年始より降り続く大雨により、甚大な洪水被害が連日のニュースで報じられている。中部タイでは11月から2月までが乾季であり、年間で最も降雨量の少ない季節だが、南タイの東岸は元より雨季明けの時期が遅く、1月が雨季明けに当たる。

これまでの状況は、36人が死亡、約40万世帯120万人に被害が及んでいる。また1,100校が閉校状態という。政府は内務省災害防止軽減局が中心となり、軍部隊も投入し救助や被害拡大防止に当たっている。また、少なくとも明日1月19日まで降雨は続くということだ。そしてチュムポン、スラートタニ、ナコンシタマラート、パッタルン、ソンクラーの5県では土砂崩れの危険があると注意喚起が発令された。被害額推計は100億~150億バーツ(日本円にして約323億~484億)と言われている。

今回の被害は純粋に大雨による自然災害であるが、元よりタイの国土は低湿地帯が大きな割合を占めており、また歴史的な基幹産業が農業であるということから、各地方都市には「王立灌漑局」の事務所が配されている。バンコクの本局は日本から派遣されるJICA(国際協力機構)専門家等の協力を受け、大局的な調査・報告業務を行っているが、各地方の灌漑局事務所では制度上、洪水の被害予測、通報義務を行うことになっている。しかし今回もその義務を果たしていないために住民被害が拡大してしまったと批判を受けている。日本的に考えれば、気象庁と灌漑局間の連携が出来ていない、つまり縦割り行政の被害、という解釈になるのだろうが、毎日の天気予報を見てもサッパリあてにならないのだから、連携したところで情報も正確ではないのかも知れない。むしろ洪水慣れしている庶民の側がたくましい。水没した自宅の前で、投網にせいを出す若者などはその典型だ。

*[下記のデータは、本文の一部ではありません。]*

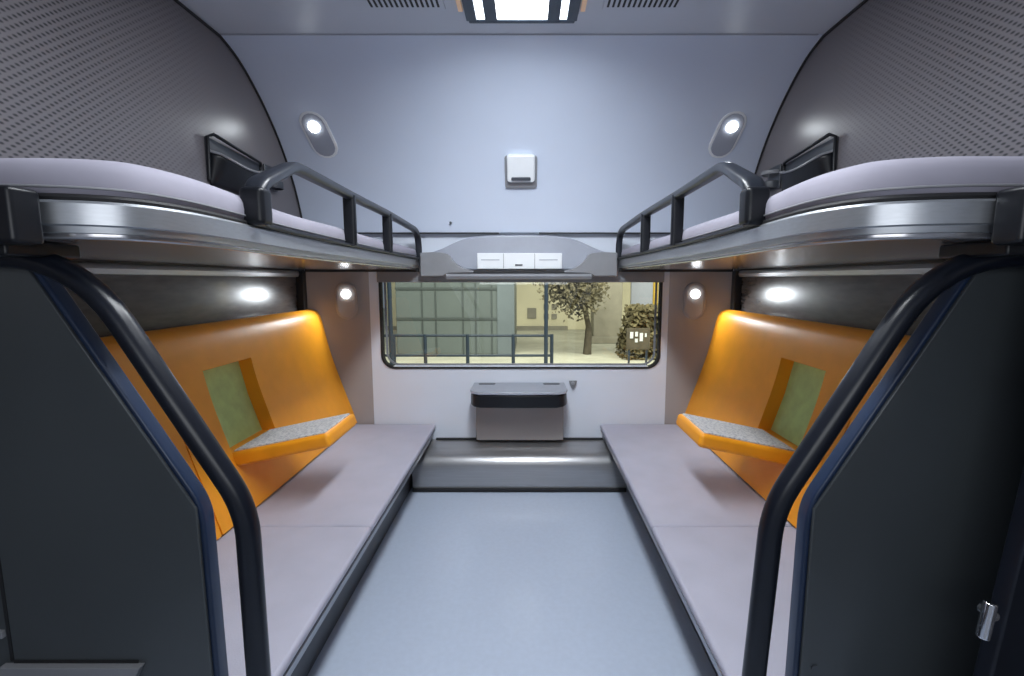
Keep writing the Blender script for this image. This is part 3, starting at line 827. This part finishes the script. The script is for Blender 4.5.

私の身の周りでも南タイ出身の社員がおり、先週、彼女の実家が被害を受け3歳になる息子さんの面倒を見ている親戚の方が実家へ帰ったことで、母は数日息子さん連れで出勤していた。過去に数度報じた2011年のバンコク大洪水時には皆が階上の駐車場や高架の高速道路に押し掛け駐車し、車の被害を何とか避けたのだが、田舎であればその様な建物も高速道路も無いため、車両は100%水没している。

自然の脅威に常時さらされながら、風にそよぐ葦のごとく柔軟に、しかも強く生き抜く東南アジアの人々に、幸あれ!